El neoliberalismo económico, cuya propagación se ha producido a la velocidad de la luz gracias a los nuevos dispositivos tecnológicos, ha permitido reproducir estos procesos —o, al menos, intentar hacerlo— en países emergentes y del tercer mundo. Los resultados, sin embargo, no han sido en absoluto satisfactorios.
Tomemos por caso a India y Brasil, dos de las mayores economías emergentes de las últimas dos décadas. En Brasil, el porcentaje de empleo atribuible al sector industrial se mantiene raquítico, con una subida de apenas el 12% al 15% durante los últimos años de los 70. En la década siguiente, sin embargo, el país empezó a desindustrializarse y no ha parado hasta el momento, a pesar de haber tenido etapas de crecimiento económico que le hubieran permitido impulsar un tejido industrial propio. El caso indio es aún más sangrante: su máximo histórico de empleo industrial corresponde al 13% que alcanzaron en el año 2002, y desde entonces no ha hecho más que bajar. Además, estos procesos no han supuesto un aumento importante de la renta per cápita de sus ciudadanos.
El caso español, como suele ocurrir, se encuentra en tierra de nadie. La Revolución Industrial llegó tarde y mal a nuestro país, sumido hasta bien entrado el XIX en una mentalidad rural, asfixiada por la falta de consumo interno y dominada por terratenientes excesivamente poderosos (¿les suena la historia?), a lo que se sumó el golpe a la estructura empresarial de la pérdida de Cuba en 1898. El Plan de Reconversión Industrial, desarrollado como respuesta a la crisis del petróleo de 1973 tras un desarrollo interrumpido por la Guerra Civil, acabó quedando en agua de borrajas en 1978, lo que hizo que el Vicepresidente de Asuntos Económicos de la época, Enrique Fuentes Quintana (UCD), abandonara su cargo.
Desde entonces, el único modelo de desarrollo que se ha perseguido en España es el heredado de los años sesenta del franquismo: ladrillo, turismo barato e intercambio de divisas, espoleados por dinero norteamericano primero y europeo después. Este proceso también supuso el desmantelamiento de buena parte de la industria pesada española, que agoniza lentamente desde el paquete de medidas de 1981. Y todo ello pese a que España se había colocado en décimo puesto mundial a nivel industrial en 1974.
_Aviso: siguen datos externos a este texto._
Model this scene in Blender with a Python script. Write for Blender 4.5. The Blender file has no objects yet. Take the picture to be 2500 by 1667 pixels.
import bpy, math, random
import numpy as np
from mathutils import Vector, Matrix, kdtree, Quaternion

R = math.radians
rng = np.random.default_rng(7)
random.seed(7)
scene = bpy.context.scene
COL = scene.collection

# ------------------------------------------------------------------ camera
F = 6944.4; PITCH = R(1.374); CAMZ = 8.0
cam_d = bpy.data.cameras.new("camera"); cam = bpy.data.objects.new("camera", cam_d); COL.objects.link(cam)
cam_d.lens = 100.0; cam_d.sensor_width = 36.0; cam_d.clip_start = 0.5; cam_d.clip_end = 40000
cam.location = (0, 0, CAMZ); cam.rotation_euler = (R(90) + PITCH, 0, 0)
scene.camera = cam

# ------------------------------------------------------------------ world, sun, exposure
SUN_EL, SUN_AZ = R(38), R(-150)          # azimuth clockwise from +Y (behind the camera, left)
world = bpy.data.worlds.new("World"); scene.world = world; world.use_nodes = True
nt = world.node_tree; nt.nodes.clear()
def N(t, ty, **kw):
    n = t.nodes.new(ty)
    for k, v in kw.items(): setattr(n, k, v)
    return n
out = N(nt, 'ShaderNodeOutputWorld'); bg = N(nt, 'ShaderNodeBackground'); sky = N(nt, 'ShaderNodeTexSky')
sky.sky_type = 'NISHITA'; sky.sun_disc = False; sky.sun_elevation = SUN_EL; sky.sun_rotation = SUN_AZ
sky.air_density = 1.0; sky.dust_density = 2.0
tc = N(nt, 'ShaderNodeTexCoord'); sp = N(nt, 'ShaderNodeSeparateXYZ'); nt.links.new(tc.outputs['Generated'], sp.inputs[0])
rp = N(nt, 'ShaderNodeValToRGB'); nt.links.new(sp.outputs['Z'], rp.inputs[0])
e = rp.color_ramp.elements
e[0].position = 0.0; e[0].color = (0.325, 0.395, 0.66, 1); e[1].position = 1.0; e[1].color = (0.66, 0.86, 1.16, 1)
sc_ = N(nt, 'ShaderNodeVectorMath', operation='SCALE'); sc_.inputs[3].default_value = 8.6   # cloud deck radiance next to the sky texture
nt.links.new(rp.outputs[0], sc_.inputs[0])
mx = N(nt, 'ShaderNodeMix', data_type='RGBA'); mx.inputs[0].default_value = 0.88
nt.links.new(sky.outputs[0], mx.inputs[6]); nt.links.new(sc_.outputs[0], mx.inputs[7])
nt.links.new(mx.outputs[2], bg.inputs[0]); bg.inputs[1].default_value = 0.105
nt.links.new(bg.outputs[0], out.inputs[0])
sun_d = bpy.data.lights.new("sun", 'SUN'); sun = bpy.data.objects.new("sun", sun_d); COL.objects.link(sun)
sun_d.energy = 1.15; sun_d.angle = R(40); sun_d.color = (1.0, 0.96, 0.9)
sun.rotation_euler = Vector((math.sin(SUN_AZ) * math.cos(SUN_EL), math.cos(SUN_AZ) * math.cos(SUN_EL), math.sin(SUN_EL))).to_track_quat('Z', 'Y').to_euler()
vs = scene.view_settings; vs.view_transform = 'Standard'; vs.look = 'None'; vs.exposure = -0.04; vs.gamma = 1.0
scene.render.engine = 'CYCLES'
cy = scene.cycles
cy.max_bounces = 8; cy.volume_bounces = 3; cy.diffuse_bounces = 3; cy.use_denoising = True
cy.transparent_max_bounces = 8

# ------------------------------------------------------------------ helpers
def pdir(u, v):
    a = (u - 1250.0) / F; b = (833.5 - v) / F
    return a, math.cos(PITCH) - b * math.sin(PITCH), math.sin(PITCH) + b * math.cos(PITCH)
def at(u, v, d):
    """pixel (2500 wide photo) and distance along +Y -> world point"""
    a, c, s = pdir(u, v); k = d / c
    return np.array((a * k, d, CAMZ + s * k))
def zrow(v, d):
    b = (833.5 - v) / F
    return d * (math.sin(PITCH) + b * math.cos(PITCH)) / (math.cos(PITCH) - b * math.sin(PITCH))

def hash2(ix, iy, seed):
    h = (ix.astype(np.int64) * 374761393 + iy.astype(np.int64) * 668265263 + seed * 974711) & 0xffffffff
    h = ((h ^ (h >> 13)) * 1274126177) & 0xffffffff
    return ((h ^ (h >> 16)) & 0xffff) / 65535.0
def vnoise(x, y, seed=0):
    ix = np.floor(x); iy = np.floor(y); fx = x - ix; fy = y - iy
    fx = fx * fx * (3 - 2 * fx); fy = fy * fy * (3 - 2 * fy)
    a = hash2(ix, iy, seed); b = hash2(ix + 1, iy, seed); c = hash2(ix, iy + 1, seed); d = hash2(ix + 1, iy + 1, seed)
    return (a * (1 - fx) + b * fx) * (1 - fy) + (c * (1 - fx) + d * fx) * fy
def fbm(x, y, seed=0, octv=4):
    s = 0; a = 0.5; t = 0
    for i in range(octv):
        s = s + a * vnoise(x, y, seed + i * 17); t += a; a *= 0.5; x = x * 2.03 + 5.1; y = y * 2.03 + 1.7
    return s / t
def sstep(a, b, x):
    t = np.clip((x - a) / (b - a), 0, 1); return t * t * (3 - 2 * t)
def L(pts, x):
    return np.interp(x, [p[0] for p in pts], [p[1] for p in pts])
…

Y es aquí donde una prematura desindustrialización, llevada a cabo sin alternativa creíble, entronca a España con Brasil, India o China: países que no han conseguido aumentar su renta per cápita media de manera significativa durante el proceso, que se encuentran ahogados en economías dependientes y de servicios y con serios problemas democráticos y de gobernabilidad. Los datos industriales, como el descenso en un 26.7% en la actividad entre 2007 y 2012, muestran un evidente desplome de la economía real, que los datos macro de la economía financieran sólo logran maquillar muy levemente.
Es éste el peligro que corre España: convertirse en una economía de servicios, casi en vías de desarrollo, con una normalización del trabajo precarizado y de bajo requerimiento educativo y salario, que sumados a una inexistente modernización tecnológica dibujan un panorama de difíci solución. Como afirman los investigadores Russo & Linkon en su ensayo The Social Costs of Deindustrialization, “las comunidades desindustrializadas se vuelven a menudo sitios de constante forcejeo, creando un ciclo de fracasos del que es difícil escapar”.